The Bishop's Predictions
In 1876, William Alexander, the Bishop of Derry (and future Archbishop of Armagh), made two predictions in his Bampton Lectures at Oxford University (later published as The Witness of the Psalms to Christ and Christianity).
The predictions are unrelated – other than that both have proved uncannily true.
The first was that progress won’t make people happy. The second was that if God’s people forgot that Christ was in the Psalter, it would become almost unheard in churches.
Progress won’t make us happy
According to the Bishop, modern science promised a future ‘City of God minus God; a Paradise minus the Tree of Life; a Millennium with education to perfect the intellect, and sanitary improvements to emancipate the body from a long catalogue of evils’.
But what would be the result?
'Sorrow, no doubt, will not be abolished; immortality will not be bestowed.
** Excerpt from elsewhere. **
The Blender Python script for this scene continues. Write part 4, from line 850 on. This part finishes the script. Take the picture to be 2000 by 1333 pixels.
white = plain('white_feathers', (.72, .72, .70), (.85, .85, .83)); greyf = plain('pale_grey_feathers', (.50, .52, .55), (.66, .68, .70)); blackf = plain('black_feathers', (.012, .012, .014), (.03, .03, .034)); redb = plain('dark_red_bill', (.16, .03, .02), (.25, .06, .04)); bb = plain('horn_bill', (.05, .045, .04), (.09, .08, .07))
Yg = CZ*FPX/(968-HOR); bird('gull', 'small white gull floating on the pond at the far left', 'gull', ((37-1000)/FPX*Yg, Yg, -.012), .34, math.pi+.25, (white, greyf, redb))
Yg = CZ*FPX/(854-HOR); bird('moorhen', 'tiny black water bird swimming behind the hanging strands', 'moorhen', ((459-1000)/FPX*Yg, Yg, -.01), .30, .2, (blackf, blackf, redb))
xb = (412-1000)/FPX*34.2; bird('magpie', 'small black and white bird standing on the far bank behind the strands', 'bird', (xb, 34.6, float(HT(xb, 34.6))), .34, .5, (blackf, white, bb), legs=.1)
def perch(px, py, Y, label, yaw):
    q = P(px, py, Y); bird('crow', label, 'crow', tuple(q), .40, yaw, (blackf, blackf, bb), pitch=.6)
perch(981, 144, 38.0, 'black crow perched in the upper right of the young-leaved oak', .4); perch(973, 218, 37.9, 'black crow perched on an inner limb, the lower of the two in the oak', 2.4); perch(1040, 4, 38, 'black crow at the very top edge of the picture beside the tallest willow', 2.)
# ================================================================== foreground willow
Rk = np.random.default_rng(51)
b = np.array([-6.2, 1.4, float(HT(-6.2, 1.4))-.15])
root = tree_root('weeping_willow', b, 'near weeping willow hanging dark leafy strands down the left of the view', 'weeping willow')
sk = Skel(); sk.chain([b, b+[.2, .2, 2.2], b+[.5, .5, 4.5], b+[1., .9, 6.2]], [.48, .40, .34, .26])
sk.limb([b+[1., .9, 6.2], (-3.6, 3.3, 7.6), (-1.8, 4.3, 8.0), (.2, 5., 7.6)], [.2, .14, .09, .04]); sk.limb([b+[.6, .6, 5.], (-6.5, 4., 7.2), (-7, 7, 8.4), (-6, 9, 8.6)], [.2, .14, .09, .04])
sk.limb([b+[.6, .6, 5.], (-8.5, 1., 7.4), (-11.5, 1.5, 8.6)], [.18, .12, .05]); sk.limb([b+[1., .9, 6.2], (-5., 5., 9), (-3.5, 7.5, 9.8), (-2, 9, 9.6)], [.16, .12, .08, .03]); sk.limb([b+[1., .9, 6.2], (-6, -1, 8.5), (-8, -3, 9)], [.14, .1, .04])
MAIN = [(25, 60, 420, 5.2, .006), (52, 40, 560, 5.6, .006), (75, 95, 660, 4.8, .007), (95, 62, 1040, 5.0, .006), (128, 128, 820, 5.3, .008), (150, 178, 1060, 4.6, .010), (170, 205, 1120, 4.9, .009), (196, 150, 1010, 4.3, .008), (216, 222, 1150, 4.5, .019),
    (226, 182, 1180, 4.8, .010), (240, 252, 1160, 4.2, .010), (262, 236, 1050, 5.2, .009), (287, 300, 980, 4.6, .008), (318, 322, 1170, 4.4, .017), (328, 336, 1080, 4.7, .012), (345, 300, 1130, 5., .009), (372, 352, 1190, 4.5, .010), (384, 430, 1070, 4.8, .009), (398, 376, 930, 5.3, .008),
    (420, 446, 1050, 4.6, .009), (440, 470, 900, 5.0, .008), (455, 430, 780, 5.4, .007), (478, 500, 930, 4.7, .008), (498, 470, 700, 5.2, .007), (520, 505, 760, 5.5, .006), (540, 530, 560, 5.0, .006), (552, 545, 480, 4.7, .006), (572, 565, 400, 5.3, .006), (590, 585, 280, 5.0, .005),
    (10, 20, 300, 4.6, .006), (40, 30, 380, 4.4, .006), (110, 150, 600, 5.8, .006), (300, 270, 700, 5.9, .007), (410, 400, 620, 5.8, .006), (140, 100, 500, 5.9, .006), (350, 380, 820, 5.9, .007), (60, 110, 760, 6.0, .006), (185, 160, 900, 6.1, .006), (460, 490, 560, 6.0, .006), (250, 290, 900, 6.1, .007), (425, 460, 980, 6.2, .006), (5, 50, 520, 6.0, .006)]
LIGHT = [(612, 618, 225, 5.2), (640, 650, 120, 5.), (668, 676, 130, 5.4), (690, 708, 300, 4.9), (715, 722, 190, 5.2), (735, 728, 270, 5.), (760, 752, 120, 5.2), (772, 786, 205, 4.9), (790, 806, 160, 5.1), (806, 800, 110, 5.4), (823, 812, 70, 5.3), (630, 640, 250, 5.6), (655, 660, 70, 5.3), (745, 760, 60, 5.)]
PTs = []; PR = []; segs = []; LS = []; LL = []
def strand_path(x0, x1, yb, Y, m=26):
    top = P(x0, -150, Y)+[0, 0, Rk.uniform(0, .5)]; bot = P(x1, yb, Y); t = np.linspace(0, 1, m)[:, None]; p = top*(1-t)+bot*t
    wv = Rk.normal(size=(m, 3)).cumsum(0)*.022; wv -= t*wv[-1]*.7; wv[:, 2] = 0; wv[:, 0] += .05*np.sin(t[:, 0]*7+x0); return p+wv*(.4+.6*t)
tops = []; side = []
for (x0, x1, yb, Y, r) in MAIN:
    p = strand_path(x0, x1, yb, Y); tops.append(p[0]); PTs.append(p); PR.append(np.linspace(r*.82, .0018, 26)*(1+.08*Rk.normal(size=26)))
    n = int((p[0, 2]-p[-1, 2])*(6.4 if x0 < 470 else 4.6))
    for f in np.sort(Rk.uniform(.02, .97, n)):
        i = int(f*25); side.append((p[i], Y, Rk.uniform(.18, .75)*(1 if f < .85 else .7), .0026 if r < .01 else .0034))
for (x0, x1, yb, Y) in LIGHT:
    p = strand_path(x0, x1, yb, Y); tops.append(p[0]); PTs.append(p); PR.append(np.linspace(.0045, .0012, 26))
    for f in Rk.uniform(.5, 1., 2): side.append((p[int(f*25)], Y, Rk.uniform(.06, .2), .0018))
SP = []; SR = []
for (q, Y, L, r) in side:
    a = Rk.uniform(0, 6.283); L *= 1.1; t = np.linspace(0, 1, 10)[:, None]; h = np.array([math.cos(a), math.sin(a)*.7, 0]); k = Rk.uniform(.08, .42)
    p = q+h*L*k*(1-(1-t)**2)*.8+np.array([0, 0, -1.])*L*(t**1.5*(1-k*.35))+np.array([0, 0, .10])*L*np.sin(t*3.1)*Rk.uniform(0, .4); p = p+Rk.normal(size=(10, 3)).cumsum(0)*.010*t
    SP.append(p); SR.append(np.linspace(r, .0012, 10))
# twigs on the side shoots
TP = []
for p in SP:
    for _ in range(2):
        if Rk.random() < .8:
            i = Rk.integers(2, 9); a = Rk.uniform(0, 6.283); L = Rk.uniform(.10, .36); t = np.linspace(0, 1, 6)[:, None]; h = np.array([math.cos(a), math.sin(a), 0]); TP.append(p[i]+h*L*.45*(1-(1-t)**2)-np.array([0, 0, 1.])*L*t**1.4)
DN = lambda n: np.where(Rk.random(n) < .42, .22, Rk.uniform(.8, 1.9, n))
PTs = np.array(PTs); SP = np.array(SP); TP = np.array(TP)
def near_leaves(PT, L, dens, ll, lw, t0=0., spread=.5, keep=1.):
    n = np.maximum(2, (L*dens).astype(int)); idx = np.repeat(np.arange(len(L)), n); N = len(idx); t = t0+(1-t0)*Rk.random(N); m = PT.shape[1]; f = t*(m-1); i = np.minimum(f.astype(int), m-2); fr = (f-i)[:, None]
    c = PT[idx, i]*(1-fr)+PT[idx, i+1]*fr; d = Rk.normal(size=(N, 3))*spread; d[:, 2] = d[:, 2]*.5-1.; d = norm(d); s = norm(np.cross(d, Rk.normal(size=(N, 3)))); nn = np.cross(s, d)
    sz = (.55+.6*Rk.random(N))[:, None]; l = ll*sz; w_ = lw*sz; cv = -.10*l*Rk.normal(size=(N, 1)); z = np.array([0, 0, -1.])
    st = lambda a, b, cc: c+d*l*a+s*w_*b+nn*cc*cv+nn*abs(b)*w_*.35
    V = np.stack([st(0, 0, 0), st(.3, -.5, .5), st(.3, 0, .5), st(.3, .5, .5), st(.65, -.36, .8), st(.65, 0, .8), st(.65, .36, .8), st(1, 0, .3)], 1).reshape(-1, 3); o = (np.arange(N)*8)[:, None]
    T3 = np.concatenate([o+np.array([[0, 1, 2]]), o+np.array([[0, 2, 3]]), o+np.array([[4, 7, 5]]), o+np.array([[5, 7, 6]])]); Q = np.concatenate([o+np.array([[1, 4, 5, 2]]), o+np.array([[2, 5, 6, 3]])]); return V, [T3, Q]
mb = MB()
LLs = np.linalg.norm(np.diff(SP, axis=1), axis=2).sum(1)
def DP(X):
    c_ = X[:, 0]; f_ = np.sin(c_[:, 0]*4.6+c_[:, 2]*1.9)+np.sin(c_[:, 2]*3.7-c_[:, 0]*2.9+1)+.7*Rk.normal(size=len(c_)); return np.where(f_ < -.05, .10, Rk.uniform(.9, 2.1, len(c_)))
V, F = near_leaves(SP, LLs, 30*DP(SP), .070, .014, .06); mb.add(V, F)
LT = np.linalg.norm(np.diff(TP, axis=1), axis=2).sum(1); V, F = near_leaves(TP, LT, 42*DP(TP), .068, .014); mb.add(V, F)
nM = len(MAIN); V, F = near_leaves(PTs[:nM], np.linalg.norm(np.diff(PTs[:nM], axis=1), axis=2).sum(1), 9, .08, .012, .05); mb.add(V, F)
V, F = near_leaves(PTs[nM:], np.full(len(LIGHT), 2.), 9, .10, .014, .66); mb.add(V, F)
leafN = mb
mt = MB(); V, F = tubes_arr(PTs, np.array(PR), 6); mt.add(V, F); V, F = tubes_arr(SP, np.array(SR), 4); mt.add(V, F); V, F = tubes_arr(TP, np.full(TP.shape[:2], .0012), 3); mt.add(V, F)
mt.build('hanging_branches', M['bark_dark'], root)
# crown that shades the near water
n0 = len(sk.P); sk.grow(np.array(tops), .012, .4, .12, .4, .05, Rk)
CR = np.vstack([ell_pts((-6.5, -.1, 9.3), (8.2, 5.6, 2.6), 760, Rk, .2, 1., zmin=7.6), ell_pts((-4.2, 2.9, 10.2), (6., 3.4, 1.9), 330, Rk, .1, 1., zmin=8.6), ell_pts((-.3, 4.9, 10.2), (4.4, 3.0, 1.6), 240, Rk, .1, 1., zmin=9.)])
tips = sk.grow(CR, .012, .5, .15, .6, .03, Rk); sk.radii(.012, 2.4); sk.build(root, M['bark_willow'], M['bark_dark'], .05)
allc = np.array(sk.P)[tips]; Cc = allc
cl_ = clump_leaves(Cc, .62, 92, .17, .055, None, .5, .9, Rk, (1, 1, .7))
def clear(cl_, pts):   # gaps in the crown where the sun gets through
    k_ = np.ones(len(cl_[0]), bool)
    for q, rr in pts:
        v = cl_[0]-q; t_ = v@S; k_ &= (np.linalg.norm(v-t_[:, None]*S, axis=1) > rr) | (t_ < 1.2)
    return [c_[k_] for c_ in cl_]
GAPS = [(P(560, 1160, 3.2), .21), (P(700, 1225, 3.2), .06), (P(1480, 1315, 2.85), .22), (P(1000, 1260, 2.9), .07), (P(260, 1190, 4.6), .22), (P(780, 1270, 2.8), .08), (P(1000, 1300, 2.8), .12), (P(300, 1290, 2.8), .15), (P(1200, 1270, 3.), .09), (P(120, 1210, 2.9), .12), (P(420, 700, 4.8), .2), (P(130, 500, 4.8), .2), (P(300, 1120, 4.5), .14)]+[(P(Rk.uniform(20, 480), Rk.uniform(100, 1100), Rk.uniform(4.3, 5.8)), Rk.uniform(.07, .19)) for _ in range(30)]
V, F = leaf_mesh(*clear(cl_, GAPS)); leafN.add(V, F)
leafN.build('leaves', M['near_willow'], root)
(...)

But we shall have comfortable and perfectly drained houses to be wretched in’.
In words that could be applied to the internet:
‘The news of our misfortunes, the tidings that turn the hair white and half break the strong man’s heart, will be conveyed to us from the ends of the earth by the agency of a telegraphic system without a flaw’.
Yet on the bright side:
‘The closing eye may cease to look to the land beyond the River; but in our last moments we shall be able to make a choice between patent furnaces for the cremation of our remains, and coffins of the most charming description for their preservation when desiccated’.
The Bishop then went on to predict the entombment of the Psalms.
Without Christ, the Psalter will become a closed book
The Bishop believed:
‘The best, the only explanation of the psalms….is this: that [Christ’s] Humanity found in them a collection of appropriate devotions: Prayer-book, liturgy, hymn-book, fitted and pre-harmonised for a Divine Sufferer and Pilgrim...They are lyrics primarily of the Humanity of our Lord, secondarily of ours'.
‘Read these psalms without this thought; they are petrifactions for a linguistic museum’.
For the Bishop, ‘The golden key of the Psalter lies in a Pierced Hand’. If this key were to be lost, the place of the psalms in the Christian church would likewise be lost:
‘not all the human universality of the Psalter; not all its unquestionable pathos, and cries from the depths; not all the mystic elevation of the “Songs of Degrees;” not all the ringing bells of its Hallelujahs, can alone preserve for it its present place’.
He gave the example of a recent convert from Hinduism. Given that he was an eminent Sanskrit scholar, it was expected that he would first study New Testament Greek (a related language). But his love for the Psalter was so deep that he first devoted himself to the study of Hebrew. Why? ‘For in the Psalter he finds Christ, and the Gospel; and, without that, he would, no doubt, prefer the ancient Hymns of his race and country’.
Custom/Tradition isn't enough
‘Without an intense conviction in the hearts of God's children that Christ is in the Psalter, that it is in sympathy with His Passion and His Glory, its words would, after a brief season of deference to ancient custom, be almost unheard in our Churches and Cathedrals. They would be comparatively silent, for the future, in sick rooms, and unbreathed by the lips of dying saints…The Psalms, for the future, might no doubt remain, and be read, in a book, of which successive editions might be called for. But the fitting symbol for the frontispiece of that book would be a broken lyre dropped from a dead man's hand.’
150 years later, the Bishop’s warning has surely proved true.
The message to Psalm-singing churches is clear: Show people that Christ is in the Psalms, because nothing else will keep God’s people singing them.